The tipping point came when Greensill’s main insurer refused to continue covering losses. The group filed for insolvency in Britain on March 8.

What’s the fallout?

There are very serious and wide-reaching ramifications of Greensill’s collapse. The German-based Greensill Bank, part of the group, has been forced to stop operations, threatening the deposits of several German municipalities. It is also unclear how the liquidator will unravel the complex series of debts between companies and suppliers.

Far from greasing the wheels of industry, the collapsed scheme may throw a spanner in the works of many small firms. In Britain, this includes the Guptill Family Group (GFG) of industrial firms linked to Sanjeev Gupta’s business empire.

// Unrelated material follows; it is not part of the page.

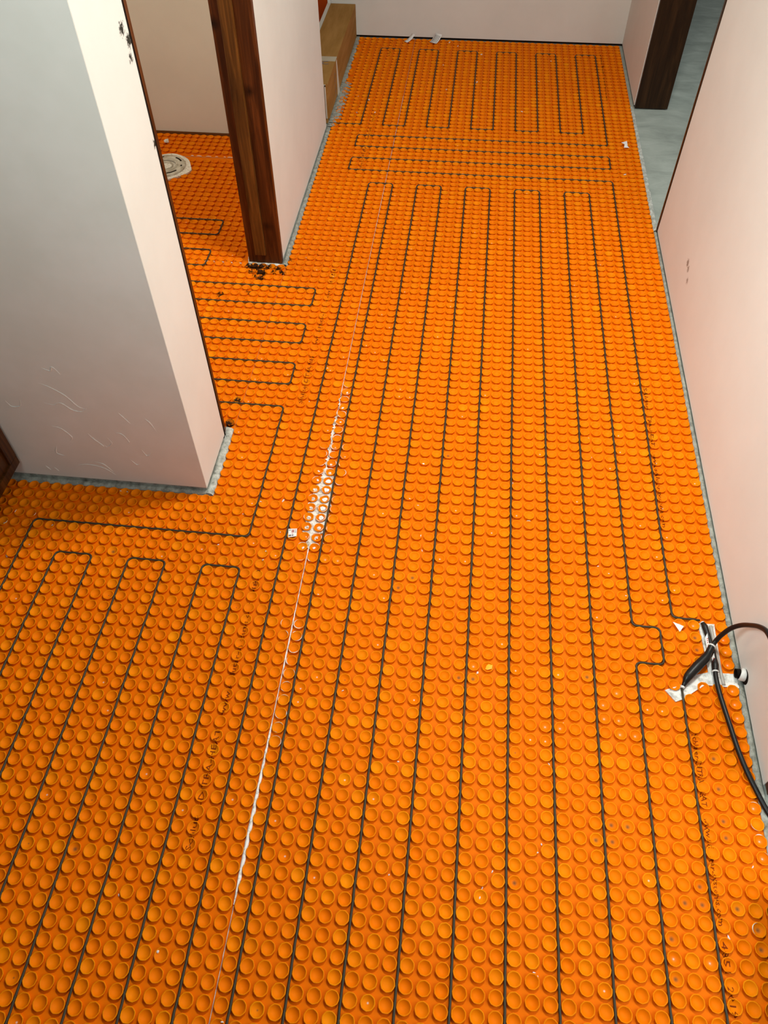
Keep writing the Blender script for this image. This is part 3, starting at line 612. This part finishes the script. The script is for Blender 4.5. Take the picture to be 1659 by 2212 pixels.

Japanese investment group SoftBank is also fretting about its $1.5 billion stake in Greensill.

The prospects of Credit Suisse retrieving all of its $160 million loan do not look rosy. But perhaps the biggest damage will be to the bank’s reputation as it failed to properly assess the risk of its Greensill operations. The bank has removed key managers from their roles and now has to find a way of getting at least $10 billion from its terminated funds back to investors. Shares at the bank have been driven lower as the scandal unfolds.

GAM also has some searching questions to answer, not least from the Swiss financial regulator FINMA that has confirmed it is in contact with GAM, Credit Suisse, and regulators in other countries. The authorities in some countries are investigating the possibility of fraud linked to the collapsed Greensill business.